La ragazza ha dovuto lasciare il paese della Piana di Gioia Tauro dove viveva e la famiglia affronta ritorsioni quotidiane: “Abbandonati anche da sindaco e parroco”.
Piana di Gioia Tauro (Reggio Calabria) – “Mia figlia deve marcire in galera, dicono. Ma siamo noi a vivere una condanna”. Sono le parole affidate al Corriere della Sera dalla madre di una ragazza abusata e minacciata di morte per due anni da un gruppo di giovani, alcuni minorenni e vicini ai clan della Piana di Gioia Tauro. Martedì è arrivata la sentenza di condanna per sei violentatori della ragazza, pene dai 5 ai 13 anni con rito abbreviato. Ma intanto la vittima, che oggi ha 16 anni, è stata costretta a lasciare il paese, mentre la sua famiglia affronta ritorsioni quotidiane: gomme tagliate, insulti, minacce di morte. Un calvario che continua, nonostante la giustizia abbia fatto il suo corso.

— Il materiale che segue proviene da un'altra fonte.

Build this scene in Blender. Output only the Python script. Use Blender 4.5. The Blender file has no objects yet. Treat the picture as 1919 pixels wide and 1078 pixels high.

Martedì, il tribunale di Reggio Calabria ha chiuso un capitolo di una vicenda drammatica iniziata con la denuncia della giovane a un poliziotto nel 2023. Lei e una coetanea, per due anni, erano state vittime di violenze di gruppo e intimidazioni da parte di sei giovani, alcuni legati alla criminalità locale. Le condanne, arrivate con rito abbreviato, hanno riconosciuto la gravità dei reati: stupro, minacce e associazione per delinquere. Tra i condannati c’è anche il fratello del sindaco del paese, un borgo di 2.500 anime dove tutti si conoscono e dove i clan dettano legge. Ma per la donna e suo marito la sentenza non ha portato pace. “Ci sentiamo in pericolo ogni giorno”, racconta. “Cinque volte negli ultimi mesi ci hanno tagliato le gomme dell’auto. Il giorno della sentenza, una badante legata a uno dei violentatori mi ha aggredita verbalmente fuori casa”.
Vivere a stretto contatto con i familiari dei condannati è un’agonia. “Esco di casa e mi insultano, mi minacciano. Uno ha detto che mi accoltellerà”, racconta la donna nell’intervista. La figlia, trasferita altrove per sicurezza, torna solo un’ora al giorno. “Mi sto perdendo la sua adolescenza. La notte vado nella sua stanza vuota e immagino di accarezzarla”. Anche il figlio minore, preadolescente, porta le cicatrici di questa vicenda: “La gente gli sputava per strada, tornava a casa in lacrime”. La denuncia della giovane, un atto di coraggio dopo due anni di silenzio imposto dalle minacce (“Se parli, ammazziamo tua madre”), ha scatenato una vendetta che non si placa. “Abbiamo scritto al prefetto chiedendo un appartamento lontano da qui. Nessuna risposta”, aggiunge la donna.
La solidarietà? Quasi inesistente. “Alcuni amici ci appoggiano in privato, ma hanno paura di esporsi. Qui i clan contano”, spiega. Il sindaco, pur costituendosi parte civile per il Comune, si è limitato a un neutralismo che sa di abbandono: “Non prende le mie ragioni né quelle della sua famiglia”, riferisce la madre, citando una conversazione dopo un’ennesima minaccia. Il parroco, poi, tace. “Non ha mai detto una parola. Per questo non entro più in chiesa”. In un contesto “culturalmente disagiato e intriso di criminalità”, come lo definisce lei, la famiglia si sente sola contro tutti.
La figlia ha reagito alla sentenza con durezza: “Devono marcire in galera”. Appena finirà la scuola, lascerà la Calabria per sempre, una scelta condivisa dalla madre. “Non vuole restare, e io la capisco. Qui non c’è futuro per lei”. Il trauma è ancora vivo: per mesi non ha parlato, soffocata dalla paura di perdere la madre. “Piangeva di notte, mi abbracciava senza spiegarmi. Solo la polizia mi ha aperto gli occhi”, ricorda la madre. Ora, la giovane cerca di ricostruirsi altrove, lontano da un paese che l’ha tradita.
Nessuna scusa dai violentatori o dalle loro famiglie. “Sono senza dignità, quella che hanno strappato a mia figlia”, dice la donna con amarezza. Eppure, non si piega. “Paura? No. Io cammino a testa alta”. La sua lotta non è solo per la figlia, ma per un riscatto che, in una terra ostaggio della ‘ndrangheta, sembra ancora lontano. La sentenza è un primo passo, ma per questa famiglia la giustizia non ha ancora portato pace.